Lauréat du Prix Georges de Beauregard National et du Prix du public de la 27e édition du FID de Marseille, UFE (unfilmévénement) est le résultat d’un projet au long cours entamé par César Vayssié en 2012 et dont on se plaît à croire que la proximité avec un célèbre acronyme – UFO pour Unidentified Flying Object – ne relève pas de la simple coïncidence. Il pourrait en effet apparaître comme une sorte d’ovni en regard des logiques de production habituelles du cinéma, préférant trouver ses modèles et soutiens du côté du théâtre et de la danse, mais aussi de sa forme et de son processus hybrides, à la croisée du cinéma, de la danse, de la musique et des arts plastiques. Diplômé de l’Ecole nationale supérieure d’art de Dijon, César Vayssié n’a depuis cessé de collaborer avec des acteurs de différents champs artistiques (Boris Charmatz, Odile Duboc, Xavier Le Roy, Philippe Quesne, Christian Boltanski ou Xavier Veilhan) et d’expérimenter le cinéma hors de ses cadres traditionnels. Avec UFE, on serait tenté de dire qu’il investit une zone fragile où s’expriment à la fois le désir actuel du spectacle vivant envers les arts plastiques et celui des arts plastiques pour le théâtre ou la danse, l’ensemble se diluant dans un objet filmique non manufacturé.

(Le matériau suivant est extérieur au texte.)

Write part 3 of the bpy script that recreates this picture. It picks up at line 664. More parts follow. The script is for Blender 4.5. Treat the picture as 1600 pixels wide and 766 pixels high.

UFE désigne à la fois un processus de travail, un film, édité en un exemplaire comme une œuvre d’art – cherchant peut-être un peu vainement ici  à rompre avec la nature reproductible du cinéma au nom de l’unique et de l’événement –, et une performance, présentée pour la première fois au Mucem en 2015 dans le cadre d’Actoral 15. Pendant deux ans, Vayssié a mené une sorte de workshop in progress avec dix jeunes comédiens, sans réel scénario mais avec l’envie de travailler autour du thème de l’engagement, qu’il soit politique, artistique ou amoureux. Photo 2 Photo 3

Tourné dans les Alpes et au théâtre Nanterre-Amandier et intégrant scènes de répétition, matériel technique et fragments de recherche documentaire, le film suit un groupe de jeunes gens ressentant la nécessité de ne plus se contenter d’être conscients que les choses vont mal mais de passer à l’action. Suite à l’enlèvement d’un présentateur télé, ils se retirent dans la clandestinité et commencent à expérimenter la vie communautaire, à mettre à l’épreuve l’individuel et le collectif. Cette aventure dont on devine qu’elle tournera à la tragédie et ce questionnement sur l’engagement passent par une omniprésence du corps (individuel, politique, sexuel, parlant, extatique, meurtri) et de sa mise en mouvement chorégraphique, par une éthique du moment présent. Révolutionner la société et renouveler les formes artistiques participent ici d’un même élan, se confondant l’un dans l’autre dans leur désir d’expérimentation.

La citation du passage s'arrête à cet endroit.